The most common response to encountering resistance is to try harder, feeling a host of negative emotions about the situation, and retreating into thoughts that cycle repeatedly with no resolution in sight. By now you may have experienced this resistance so often that it feels like is just the way the world is, that it is a necessary part of working and couldn’t be any other way. I want you to pause for a moment and ask yourself: how do you know that you are actually experiencing resistance?

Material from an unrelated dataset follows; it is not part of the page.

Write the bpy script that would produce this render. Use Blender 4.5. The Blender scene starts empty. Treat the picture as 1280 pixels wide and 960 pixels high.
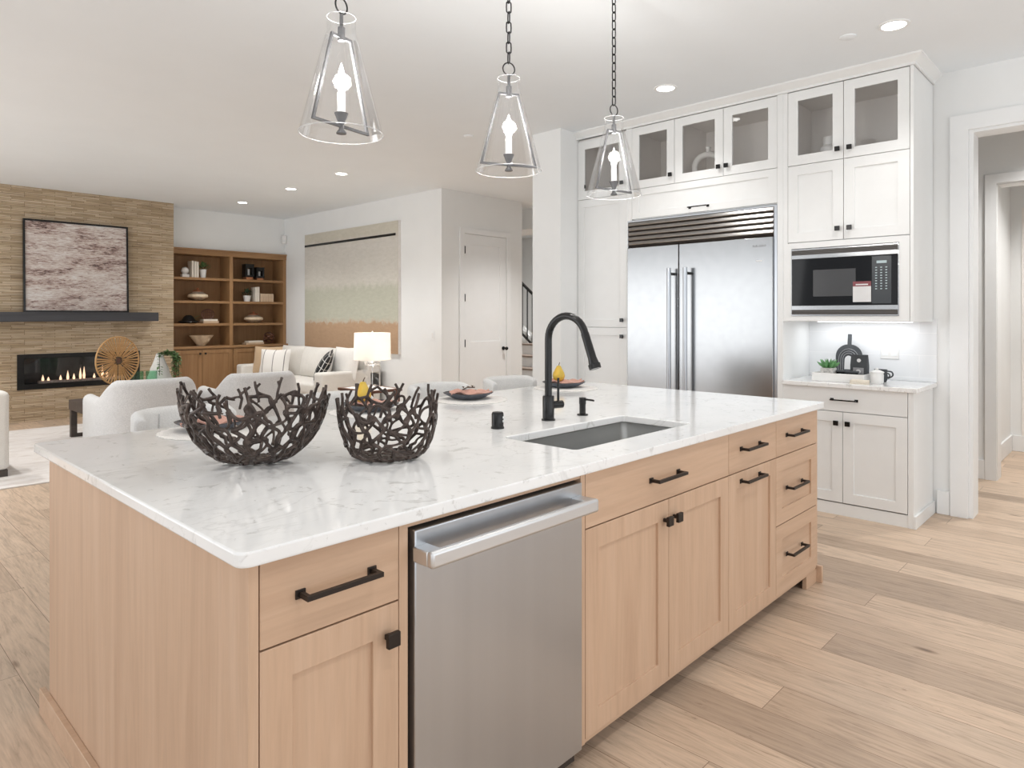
import bpy, bmesh, math, random
from mathutils import Vector, Matrix
R = math.radians
PI = math.pi
S = bpy.context.scene
COL = S.collection

# ------------------------------------------------------------------ camera
cam_d = bpy.data.cameras.new('camera')
cam = bpy.data.objects.new('camera', cam_d)
COL.objects.link(cam)
cam.location = (0, 0, 1.35)
cam.rotation_euler = (R(90), 0, math.atan2(0.6880, 0.7257) - R(90))
cam_d.sensor_width = 36
cam_d.lens = 845 / 1280 * 36
cam_d.shift_y = -84.5 / 1280
cam_d.clip_start = 0.05
cam_d.clip_end = 100
S.camera = cam

# ------------------------------------------------------------------ world, light, exposure
S.view_settings.view_transform = 'Standard'
S.view_settings.look = 'None'
S.view_settings.gamma = 1
S.view_settings.use_curve_mapping = False
S.view_settings.exposure = 0.16
W = bpy.data.worlds.new('daylight'); S.world = W
W.use_nodes = True
W.node_tree.nodes['Background'].inputs[0].default_value = (0.94, 0.97, 1.0, 1)
W.node_tree.nodes['Background'].inputs[1].default_value = 0.8

def area(name, loc, rot, sx, sy, power, color=(1, 1, 1), spread=180):
    l = bpy.data.lights.new(name, 'AREA'); l.shape = 'RECTANGLE'
    l.size = sx; l.size_y = sy; l.energy = power; l.color = color; l.spread = R(spread)
    o = bpy.data.objects.new(name, l); COL.objects.link(o)
    o.location = loc; o.rotation_euler = rot
    return o
# area lights for unseen windows behind and left, tilted up to brighten the ceiling
area('window_daylight_kitchen', (-2.6, 1.2, 1.4), (0, R(-90 - 18), 0), 2.2, 4.5, 22, (0.98, 0.99, 1.0))
area('window_daylight_living', (-2.6, 7.6, 1.4), (0, R(-90 - 18), 0), 2.2, 6.0, 92, (0.98, 0.99, 1.0))
area('window_daylight_rear', (2.2, -2.6, 1.4), (R(90 + 18), 0, 0), 7.0, 2.2, 48, (0.95, 0.975, 1.0))

# ------------------------------------------------------------------ node helpers
class NT:
    def __init__(self, name, rough=0.5, metal=0.0, base=(0.8, 0.8, 0.8)):
        self.m = bpy.data.materials.new(name); self.m.use_nodes = True
        self.t = self.m.node_tree; self.b = self.t.nodes['Principled BSDF']
        self.b.inputs['Roughness'].default_value = rough
        self.b.inputs['Metallic'].default_value = metal
        self.b.inputs['Base Color'].default_value = (*base, 1)
    def n(self, kind, **kw):
        nd = self.t.nodes.new(kind)
        for k, v in kw.items():
            if k.startswith('i_'):
                nd.inputs[k[2:].replace('_', ' ')].default_value = v
            else:
                setattr(nd, k, v)
        return nd
    def l(self, a, b):
        self.t.links.new(a, b)
    def coords(self, scale=(1, 1, 1), rot=(0, 0, 0), loc=(0, 0, 0), which='Object', rand=0.0):
        tc = self.n('ShaderNodeTexCoord'); mp = self.n('ShaderNodeMapping')
        mp.inputs['Scale'].default_value = scale
        mp.inputs['Rotation'].default_value = rot
        mp.inputs['Location'].default_value = loc
        src = tc.outputs[which]
        if rand:
            oi = self.n('ShaderNodeObjectInfo'); vm = self.n('ShaderNodeVectorMath', operation='ADD')
            mm = self.n('ShaderNodeMath', operation='MULTIPLY'); mm.inputs[1].default_value = rand
            self.l(oi.outputs['Random'], mm.inputs[0])
            self.l(src, vm.inputs[0]); self.l(mm.outputs[0], vm.inputs[1])
            src = vm.outputs[0]
        self.l(src, mp.inputs['Vector'])
        return mp.outputs[0]
    def ramp(self, fac, stops, interp='LINEAR'):
        r = self.n('ShaderNodeValToRGB'); r.color_ramp.interpolation = interp
        e = r.color_ramp.elements
        while len(e) < len(stops): e.new(0.5)
        for k, (p, c) in enumerate(stops):
            e[k].position = p; e[k].color = (*c, 1) if len(c) == 3 else c
        self.l(fac, r.inputs[0]); return r.outputs[0]
    def noise(self, vec, scale=5, detail=4, rough=0.55, dist=0.0):
        nz = self.n('ShaderNodeTexNoise'); nz.inputs['Scale'].default_value = scale
        nz.inputs['Detail'].default_value = detail; nz.inputs['Roughness'].default_value = rough
        nz.inputs['Distortion'].default_value = dist
        self.l(vec, nz.inputs['Vector']); return nz.outputs['Fac']
    def mix(self, fac, a, b, mode='MIX'):
        mx = self.n('ShaderNodeMix', data_type='RGBA', blend_type=mode)
        for s, v in ((mx.inputs[0], fac), (mx.inputs[6], a), (mx.inputs[7], b)):
            if hasattr(v, 'is_linked') or hasattr(v, 'links'): self.l(v, s)
            elif isinstance(v, (int, float)): s.default_value = v
            else: s.default_value = (*v, 1)
        return mx.outputs[2]
    def bump(self, h, strength=0.2, dist=0.01):
        b = self.n('ShaderNodeBump'); b.inputs['Strength'].default_value = strength
        b.inputs['Distance'].default_value = dist
        self.l(h, b.inputs['Height']); self.l(b.outputs[0], self.b.inputs['Normal'])
    def color(self, c): self.l(c, self.b.inputs['Base Color'])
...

The phenomenon of resistance or effort is ultimately a sensation that resides somewhere in your body. When we get wrapped up in our head we are diverting our limited attention towards our own unproductive thoughts – valuable attention which could be directed elsewhere. By merely trying harder we are trying to push away that sensation, we are wishing that our subjective experience were different in that moment. When you next notice yourself feeling resistance, I want you to pause for a moment. Take a deep breath. Close your eyes. Focus your awareness onto the sensations in your body that you have identified as resistance. Sit with that sensation for a time and observe it. Identify exactly what is going on. When you notice that your attention has drifted, gently release whatever thought arose and return to the sensation.
Once you have observed this sensation, you may notice it has different qualities. Sometimes you may turn your attention to the sensation and it doesn’t actually appear to be there, in which case you can resume what you were doing without conflict. Or maybe this sensation oscillates back and forth, sometimes it is present and sometimes it isn’t – and in fact, this can happen within a fraction of a second! How weird, right?
The great thing about observing your resistance from the outside is that it won’t seem inevitable anymore. Once you can say, “Huh, I seem to be resisting this,” you’re more than halfway there.